The only bank account I have is a joint one, in this there are details of my husband's salary which should not be up for review (he is not self-employed), I am concerned about how far back they may request the bank accounts details and do I have the right to provide the statements but take out the salary amount figure? I was advised that if I do not submit the statements then I would no longer be a partly to the appeal which of course means that if they do something I have no further rights of appeal, even if it is a poiint of law.
I'm not saying that it's right but if you do have this land then it can be considered an asset of yours (half yours) and that by not using that asset to gain is considered as income alienation.

Here's what the CSA guide says:
CSA Guide (extract) - 2.6.14: Reason 8 - a parents income, property, financial resources, or earning capacity said
Asset rich but income poor

In some cases a parent might have substantial property and assets but a low income used in the child support assessment. CSA may consider the parent's property and assets, as well as any income, in deciding the appropriate rate of child support to be paid (Abela and Abela (1995) FLC 92-568 and Bendeich and Bendeich (1993) FLC 92-355).

CSA will take into account that child support is intended to meet the day-to-day needs of the child, when considering a parent's capacity to contribute to supporting a child.

It is not sufficient for a parent to say that they are unable to pay child support because their assets produce little or no income or will only produce income at some point in the future. CSA will consider whether the parent has the capacity to restructure their financial affairs to produce an income stream from which to contribute to child support. In these cases, CSA may:

    * identify the relevant assets, determine ownership of such assets and enquire as to any structures designed to divest assets;
    * consider whether the assets are income-producing assets and, if so, when such income will be produced;
    * ascertain the value of the assets;
    * ascertain the parent's ability to convert the assets, or some of the assets, to cash;
    * consider the parent's ability to finance his or her lifestyle; and
    * consider the impact of any property settlement on the parent's assets.

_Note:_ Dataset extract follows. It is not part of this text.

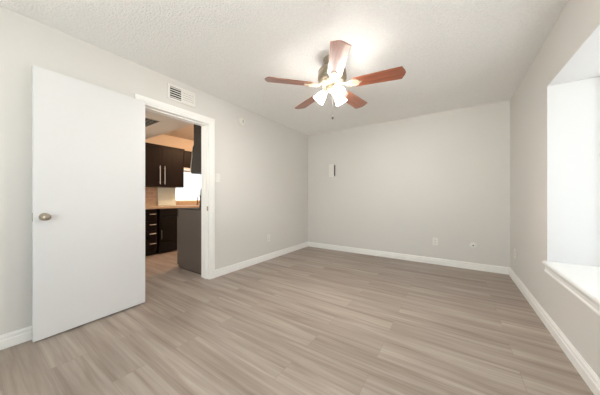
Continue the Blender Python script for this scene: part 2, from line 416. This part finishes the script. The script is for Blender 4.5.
# decorative band with raised leaves on the underside of the motor
b = MB(); b.lathe([(0.0, -0.232), (0.104, -0.232), (0.108, -0.240), (0.100, -0.252), (0.085, -0.262), (0.0, -0.262)], 40)
for k in range(20):
    a = 2 * pi * k / 20
    b.cyl((0.088 * cos(a), 0.088 * sin(a), -0.262), (0.112 * cos(a), 0.112 * sin(a), -0.232), 0.006, 0.008, n=8)
b.build('flywheel_band', M['brass'], fan, smooth=True)
BA0 = 10.5
def blade_mesh():
    pts = [(0.205, -0.050), (0.222, -0.062), (0.628, -0.077), (0.652, -0.030), (0.660, 0), (0.652, 0.030), (0.628, 0.077), (0.222, 0.062), (0.205, 0.050)]
    return MB().prism(pts, -0.003, 0.003)
def iron_mesh():
    b = MB()
    b.tube([(0.095, 0, -0.248 - PZ), (0.13, 0, -0.262 - PZ), (0.165, 0, -0.006), (0.20, 0, -0.008)], [0.011, 0.011, 0.010, 0.009], 10)
    # three-lobed scroll plate screwed under the blade root
    b.prism([(0.175, -0.012), (0.195, -0.040), (0.225, -0.048), (0.25, -0.036), (0.262, -0.014), (0.285, 0.0), (0.262, 0.014), (0.25, 0.036),
             (0.225, 0.048), (0.195, 0.040), (0.175, 0.012)], -0.009, -0.0035)
    for x, y in ((0.225, -0.03), (0.225, 0.03), (0.262, 0)): b.cyl((x, y, -0.012), (x, y, -0.009), 0.005, n=10)
    for s in (-1, 1):
        b.tube([(0.14, 0, -0.012), (0.155, s * 0.022, -0.010), (0.175, s * 0.036, -0.007), (0.20, s * 0.034, -0.007)], 0.005, 8)
    return b
bl0 = blade_mesh().build('blade', M['blade'], fan); ir0 = iron_mesh().build('blade_iron', M['brass'], bl0, smooth=True)
for k in range(5):
    if k == 0: bl, ir = bl0, ir0
    else:
        bl = bl0.copy(); C.objects.link(bl); bl.parent = fan
        ir = ir0.copy(); C.objects.link(ir); ir.parent = bl
    bl.location = (0, 0, PZ)
    bl.rotation_euler = (Matrix.Rotation(rad(BA0 + 72 * k + (3 if k == 4 else 0)), 3, 'Z') @ Matrix.Rotation(rad(-12), 3, 'X')).to_euler()
# light kit
MB().lathe([(0, -0.262), (0.036, -0.262), (0.040, -0.270), (0.046, -0.285), (0.050, -0.300), (0.044, -0.318), (0.028, -0.330), (0.012, -0.338), (0.010, -0.348), (0, -0.350)], 32).build('light_kit', M['brass'], fan, smooth=True)
for a in (-37, 73, 197):
    a = rad(a); tilt = rad(40)
    mm = Matrix.Rotation(a, 4, 'Z') @ Matrix.Translation((0.066, 0, -0.305)) @ Matrix.Rotation(pi - tilt, 4, 'Y')
    # fitter arm + cup
    cup = MB().lathe([(0, -0.02), (0.012, -0.02), (0.022, -0.006), (0.027, 0.006), (0.027, 0.016), (0.0, 0.016)], 24, mm)
    cup.tube([(0.03 * cos(a), 0.03 * sin(a), -0.296), (0.062 * cos(a), 0.062 * sin(a), -0.300)], 0.008, 8)
    cup.build('lamp_holder', M['brass'], fan, smooth=True)
    sh = MB().lathe([(0.024, 0.010), (0.030, 0.022), (0.040, 0.045), (0.046, 0.070), (0.050, 0.092), (0.058, 0.112), (0.060, 0.116), (0.057, 0.114),
                     (0.048, 0.092), (0.043, 0.070), (0.036, 0.045), (0.026, 0.022), (0.020, 0.012), (0.024, 0.010)], 32, mm).build('lamp_shade', M['shade'], fan, smooth=True)
    sh['label'] = 'glowing frosted bell shade'
    MB().lathe([(0, 0.016), (0.012, 0.018), (0.013, 0.035), (0.022, 0.055), (0.024, 0.070), (0.018, 0.084), (0, 0.090)], 20, mm).build('bulb', M['bulb'], sh, smooth=True)
pc = MB(); pc.cyl((0.012, -0.014, -0.335), (0.012, -0.014, -0.568), 0.0009, n=8)
pch = pc.build('pull_chain', M['nickel'], fan)
MB().lathe([(0, -0.563), (0.003, -0.565), (0.009, -0.577), (0.0105, -0.587), (0.007, -0.597), (0, -0.600)], 16, Matrix.Translation((0.012, -0.014, 0))).build('pull_fob', M['grey'], pch, smooth=True)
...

CSA does not have to identify any specific source, property or asset from which a parent should meet the obligation to contribute to the support of the child. CSA need only consider the parent's financial resources as a whole, including any capacity to borrow against the assets (Dwyer v McGuire (1993) FLC 92-420).
Here's a link to the relevant section in the guide The CSA Guide - 2.6.14: Reason 8 - a parents income, property, financial resources, or earning capacity.

I'd suggest a good look.

It does appear that S110B limits applications to parties so it looks as though you will have to supply what has been requested to be able to contest the SSAT decision in court.

Further Question

The Land formed part of the consideration for a house sale that might have left us unable to a/ Sell the house or b/ Rent the house given its location.  A further query is they have requested the bank account statements for the last 9 months am I able to blot out the salary amounts for my husband?

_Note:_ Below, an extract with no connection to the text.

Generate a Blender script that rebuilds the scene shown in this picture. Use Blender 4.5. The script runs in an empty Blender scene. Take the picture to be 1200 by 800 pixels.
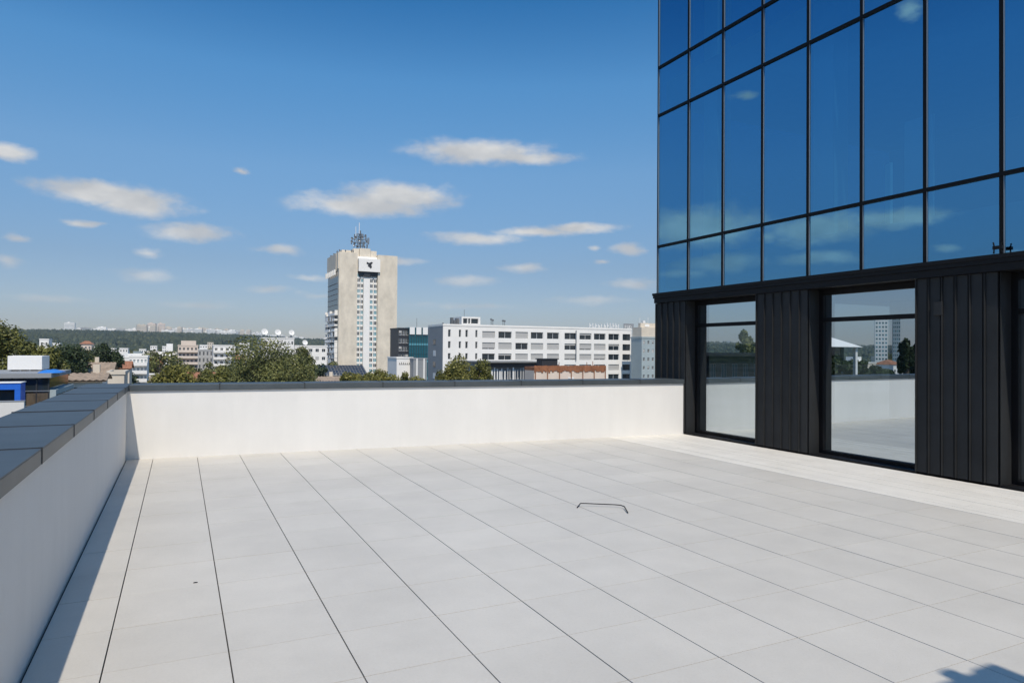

I can see nowhere under reason 8 that says the salary of other partner is to be considered but am I kidding myself and in essence my husband may have to pay child support?

I am unable to comment too much with the scant information provided except to suggest you consult an advocacy group and seek their advice.  One rather aggressive approach would be to tell the SSAT that you cannot supply the personal information of another person because they won't let you hand it over to them and see where it gets you.

A few random thoughts here.  It seems you have no income they can attach themselves to anyway, so collection action is likely to fail.  If a debt builds up, it builds up.  Do you live in the USA?  If so, how long will it take for the international arrangements to catch up with you?  How effective are they?  How old is the younger child?  

I have noticed that the SSAT has "starched up" recently in pre case conferences.  It is as though they are seeking to use the pre case conference as a way of getting people to withdraw their appeals - suspect it is a product of the case load.